There is no reason the blessings could not have gone equally to the grandsons of Abraham, as was seemingly implied in the promises themselves. All of Jacob’s children were counted as inheritors of the promises. And so it has been in every subsequent generation.

I’m also sure that Esau’s descendants had an interesting heritage. They, too, were promised to become a great nation. According to Wikipedia, they became Romans who converted to Christianity.

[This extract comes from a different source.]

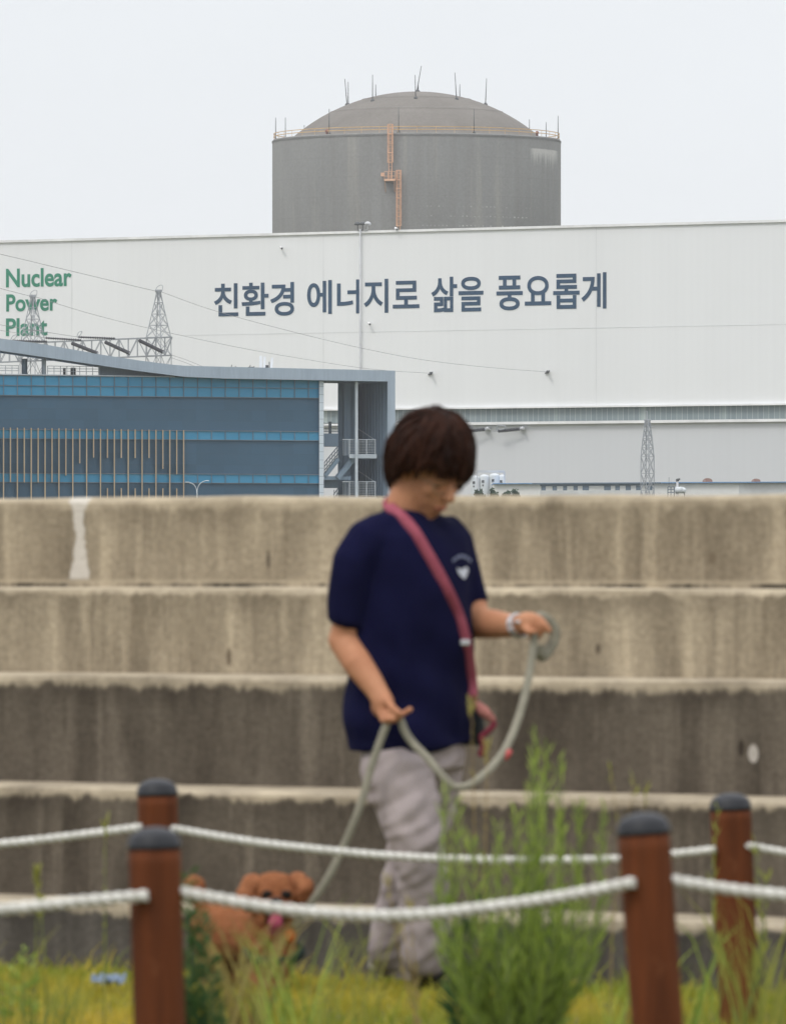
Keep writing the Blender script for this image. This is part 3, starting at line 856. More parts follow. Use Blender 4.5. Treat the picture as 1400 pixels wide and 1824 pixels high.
wire([P(306, 637, GD), P(326, 644, 872), P(352, 654, 862)], "lower of two short cables dropping right from the right tower to the roof")

# right-hand lattice mast
LD = 960.0
c0 = P(1153.2, 1000, LD); s_ = LD/F
mast = thing("lattice_mast", "slim grey lattice mast standing alone before the hall at right", "lattice mast", (c0.x, c0.y, 0))
b = MB()
def lz(y): return EYE-(y-YH)/F*LD
lattice(b, c0.x, c0.y, [(0, 12.2*s_), (lz(905), 12.2*s_), (lz(873), 12.0*s_), (lz(843), 12*s_), (lz(813.5), 11.9*s_), (lz(797), 10.2*s_), (lz(780.7), 8.4*s_), (lz(764.5), 6.3*s_), (lz(748), 4.3*s_)], .2, .08)
b.bar(P(1147, 748, LD), P(1159.5, 748, LD), .22)
b.build("lattice", m_galv, mast)
b = MB(); b.tube([P(1152.6, 748, LD), P(1152.6, 732, LD)], .06, 6); b.bar(P(1149, 732.5, LD), P(1152.6, 732.5, LD), .08); b.build("spike", m_galv, mast)

# insulators under the window band
g2 = "insulators under the window band"
def hang_ins(x0, y0, x1, y1, label):
    p, q = hall(x0, hz(y0, x0), 1.6), hall(x1, hz(y1, x1), .9)
    insulator(p, q, .27, label, g2, 14, [hall(x0-1.5, hz(y0, x0), 1.7), hall(x0-2.5, hz(y0-4, x0), 1.7), hall(x0+.5, hz(y0-9, x0), 1.7), hall(x0+12, hz(y0-9, x0), 1.7), hall(x0+12.5, hz(y0-4.5, x0), 1.7), hall(x0+3, hz(y0-2, x0), 1.7)])
hang_ins(887, 768.2, 926, 764.2, "dark sausage shaped insulator under the window band, the one fully clear of the woman's hair")
hang_ins(828, 768.8, 864, 764.8, "dark insulator under the window band half hidden behind the woman's hair")
hang_ins(708, 758.0, 742, 768.0, "dark insulator under the window band beside the blue building's pier")
for x, y in ((930, 763), (868, 763.5)):
    b = MB(); p = hall(x, hz(y, x)); b.bar(p, p+Vector((0, -1.1, 0)), .3); b.bar(p+Vector((-.4, -.1, 0)), p+Vector((.4, -.1, 0)), .35); b.ell(p+Vector((0, -1.1, 0)), (.25, .25, .25)); b.build("insulator_bracket", m_pipe, hall_t)
wire([hall(868, hz(764, 868), 1.1), hall(877, hz(767.3, 877), 1.3), hall(887, hz(768, 887), 1.6)], "short wire linking the two insulators under the window band", .05)

# ------------------------------------------------------------------ tanks, sheds, canopy in front of the hall
TD = 1000.0
def tz(y, d=TD): return EYE-(y-YH)/F*d
m_tank = mat("tank_paint", (.60, .63, .65, 1), (.55, .58, .60, 1), scale=(1, 1, .2), ns=.8, rough=.5, fine=.04)
m_red = mat("red_mark", (.45, .12, .06, 1), ns=2, rough=.5)
tank_say = ("pale grey tank nearest the woman's face", "pale grey tank second from the woman's face with a dark marking", "pale grey tank third in the row, half behind the low white wall", "far right pale tank tucked under the dark pipe rack")
for i, (x, r, y) in enumerate(((846.5, 8.0, 847), (863, 8.4, 845), (881, 9.2, 843), (894.5, 6.5, 845))):
    d = TD+(4 if i < 3 else 9)
    c0 = P(x, 1000, d); rr = r/F*d
    tk = thing("storage_tank", tank_say[i], "storage tank", (c0.x, c0.y, 0), 0, "storage tanks")
    zt = tz(y, d)
    b = MB(); b.lathe([(rr, 0), (rr, zt-.35)]+[(rr*math.cos(a), zt-.35+.35*math.sin(a)) for a in (.3, .6, .9, 1.2, 1.5)], (c0.x, c0.y, 0), 32); b.build("shell", m_tank, tk, True)
    b = MB(); p = Vector((c0.x-rr*.35, c0.y-rr*.95, zt-.9)); b.box(p-Vector((.16, .06, .16)), p+Vector((.16, .04, .16))); b.build("dial", m_dkmetal, tk)
    b = MB(); p += Vector((0, 0, -.5)); b.box(p-Vector((.09, .06, .10)), p+Vector((.09, .04, .10))); b.build("sign", m_red if i == 2 else m_dkmetal, tk)
b = MB()
b.bar(P(849, 839.8, TD+1), P(899, 839.8, TD+1), .25, .28)
for x in (850, 898.5): b.bar(P(x, 839.8, TD+1), P(x, 1004, TD+1), .18)
b.bar(P(898.5, 842, TD+1), P(898.5, 858, TD+8), .18)
single(b, "pipe_rack", m_pipe, "thin dark goal shaped pipe rack over the pale tanks", "pipe rack")

m_shed = mat("shed_render", (.74, .74, .72, 1), (.70, .70, .685, 1), ns=.3, rough=.7, fine=.03)
m_shed2 = mat("shed_grey_and_side_shade", (.60, .61, .61, 1), ns=.3, rough=.7, fine=.03)
m_bluetrim = mat("blue_roof_trim", (.17, .33, .58, 1), ns=.3, rough=.5, fine=.05)
m_rust = mat("rusty_sheet", (.27, .13, .09, 1), (.36, .26, .21, 1), ns=1.5, rough=.8, fine=.2)
SD = 985.0
shed = thing("low_shed", "long low white shed with a thin blue roof edge at the foot of the hall", "shed", P(1100, 1000, SD)-Vector((0, 0, EYE)))
def sh(x, y, off=0.0): return P(x, y, SD/(1+.02*(x-1000)/700)-off)
b = MB(); b.slab([sh(879, 1002), sh(1316, 1002), sh(1316, 859.0), sh(879, 861.5)], (0, 20, 0)); b.build("wall", m_shed, shed)
b = MB(); b.slab([sh(1316, 1002, .05), sh(1600, 1002, -6), sh(1600, 857.5, -6), sh(1316, 859.2, .05)], (0, 16, 0)); b.build("side_wall", m_shed2, shed)  # shading past the corner painted in as a greyer copy of the render
b = MB(); b.slab([sh(878, 862.3, .6), sh(1316, 859.7, .6), sh(1316, 858.0, .6), sh(878, 860.6, .6)], (0, 20.2, 0)); b.slab([sh(1316, 859.8, .6), sh(1600, 858.4, -5.4), sh(1600, 856.8, -5.4), sh(1316, 858.1, .6)], (0, 16.5, 0)); b.build("roof_edge", m_bluetrim, shed)
for x0, x1, yt, lab in ((1253.5, 1271, 851, "rust red roof cowl on the low shed, nearer the lattice mast"), (1341, 1357, 852, "rust red roof cowl on the low shed, at the far right")):
    b = MB()
    n = 10; rings = []
    for k in range(2):
        yy = [0, 1.6][k]
        rings.append([sh((x0+x1)/2-(x1-x0)/2*math.cos(PI*j/n), 858.5-(858.5-yt)*math.sin(PI*j/n)**.7, 0)+Vector((0, yy+3, 0)) for j in range(n+1)])
    b.loft(rings)
    single(b, "roof_cowl", m_rust, lab, "roof cowl", "roof cowls on the low shed")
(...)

I fail to see how that relates to getting discounts by joining AARP. But if joining AARP turns out to be a mistake, I can undo it by not renewing my membership. I only joined to get the discounts.

2 comments:

  1. Well, I did think his "birthright" referred to the more traditional idea of just his inheritance (from his father) as the oldest son: the farm, animals, equipment, buildings, etc. (I read on Wikipedia where the old promises are part of his birthright too.) So then the problem is, Esau was foolish to "sell" his inheritance, a wealthy farm, for a bowl of lentils and onions. He wanted short-term gain over long-term. However, his mother and brother planned a second method, fooling Isaac, so maybe the lentil story was just overkill to make it look like Esau deserved what he got.

    ReplyDelete
  2. Alison, I think you are right that the soup story was added to make it look like Esau was responsible for losing the blessing, even though Jacob got it by lying to his father at his mother's instruction. But the point I was trying to make is that maybe he saved himself a lot of trouble -- maybe the blessings are no great honor.